YOUR GOAL
Exactly repeat the full listing that follows.

MATERIAL
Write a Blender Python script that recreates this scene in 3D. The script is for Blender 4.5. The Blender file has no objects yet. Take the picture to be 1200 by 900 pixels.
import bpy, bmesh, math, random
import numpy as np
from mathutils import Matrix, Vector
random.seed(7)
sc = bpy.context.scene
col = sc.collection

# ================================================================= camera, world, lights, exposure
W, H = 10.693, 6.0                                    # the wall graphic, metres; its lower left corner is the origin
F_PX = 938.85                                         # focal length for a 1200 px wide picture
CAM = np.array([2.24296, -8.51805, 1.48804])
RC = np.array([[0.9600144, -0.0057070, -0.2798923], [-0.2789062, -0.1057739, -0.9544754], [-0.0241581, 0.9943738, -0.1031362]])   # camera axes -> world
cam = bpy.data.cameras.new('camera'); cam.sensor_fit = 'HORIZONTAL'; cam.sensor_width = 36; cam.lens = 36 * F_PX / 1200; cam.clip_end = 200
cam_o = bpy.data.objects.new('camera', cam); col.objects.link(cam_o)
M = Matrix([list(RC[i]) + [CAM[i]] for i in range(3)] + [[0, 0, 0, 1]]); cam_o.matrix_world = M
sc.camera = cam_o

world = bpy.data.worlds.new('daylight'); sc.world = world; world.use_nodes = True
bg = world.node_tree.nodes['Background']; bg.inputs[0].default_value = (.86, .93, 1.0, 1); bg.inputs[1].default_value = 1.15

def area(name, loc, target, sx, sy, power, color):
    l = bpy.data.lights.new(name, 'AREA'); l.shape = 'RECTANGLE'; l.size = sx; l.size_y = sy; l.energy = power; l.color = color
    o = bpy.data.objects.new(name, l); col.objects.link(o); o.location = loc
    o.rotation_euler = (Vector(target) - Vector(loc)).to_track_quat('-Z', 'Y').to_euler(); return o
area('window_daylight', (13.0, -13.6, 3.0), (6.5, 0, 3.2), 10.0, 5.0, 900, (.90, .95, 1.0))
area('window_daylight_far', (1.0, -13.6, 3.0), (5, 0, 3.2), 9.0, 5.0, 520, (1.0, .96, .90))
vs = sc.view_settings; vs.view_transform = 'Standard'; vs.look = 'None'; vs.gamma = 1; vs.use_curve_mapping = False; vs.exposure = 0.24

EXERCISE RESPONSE
Write a Blender Python script that recreates this scene in 3D. The script is for Blender 4.5. The Blender file has no objects yet. Take the picture to be 1200 by 900 pixels.
import bpy, bmesh, math, random
import numpy as np
from mathutils import Matrix, Vector
random.seed(7)
sc = bpy.context.scene
col = sc.collection

# ================================================================= camera, world, lights, exposure
W, H = 10.693, 6.0                                    # the wall graphic, metres; its lower left corner is the origin
F_PX = 938.85                                         # focal length for a 1200 px wide picture
CAM = np.array([2.24296, -8.51805, 1.48804])
RC = np.array([[0.9600144, -0.0057070, -0.2798923], [-0.2789062, -0.1057739, -0.9544754], [-0.0241581, 0.9943738, -0.1031362]])   # camera axes -> world
cam = bpy.data.cameras.new('camera'); cam.sensor_fit = 'HORIZONTAL'; cam.sensor_width = 36; cam.lens = 36 * F_PX / 1200; cam.clip_end = 200
cam_o = bpy.data.objects.new('camera', cam); col.objects.link(cam_o)
M = Matrix([list(RC[i]) + [CAM[i]] for i in range(3)] + [[0, 0, 0, 1]]); cam_o.matrix_world = M
sc.camera = cam_o

world = bpy.data.worlds.new('daylight'); sc.world = world; world.use_nodes = True
bg = world.node_tree.nodes['Background']; bg.inputs[0].default_value = (.86, .93, 1.0, 1); bg.inputs[1].default_value = 1.15

def area(name, loc, target, sx, sy, power, color):
    l = bpy.data.lights.new(name, 'AREA'); l.shape = 'RECTANGLE'; l.size = sx; l.size_y = sy; l.energy = power; l.color = color
    o = bpy.data.objects.new(name, l); col.objects.link(o); o.location = loc
    o.rotation_euler = (Vector(target) - Vector(loc)).to_track_quat('-Z', 'Y').to_euler(); return o
area('window_daylight', (13.0, -13.6, 3.0), (6.5, 0, 3.2), 10.0, 5.0, 900, (.90, .95, 1.0))
area('window_daylight_far', (1.0, -13.6, 3.0), (5, 0, 3.2), 9.0, 5.0, 520, (1.0, .96, .90))
vs = sc.view_settings; vs.view_transform = 'Standard'; vs.look = 'None'; vs.gamma = 1; vs.use_curve_mapping = False; vs.exposure = 0.24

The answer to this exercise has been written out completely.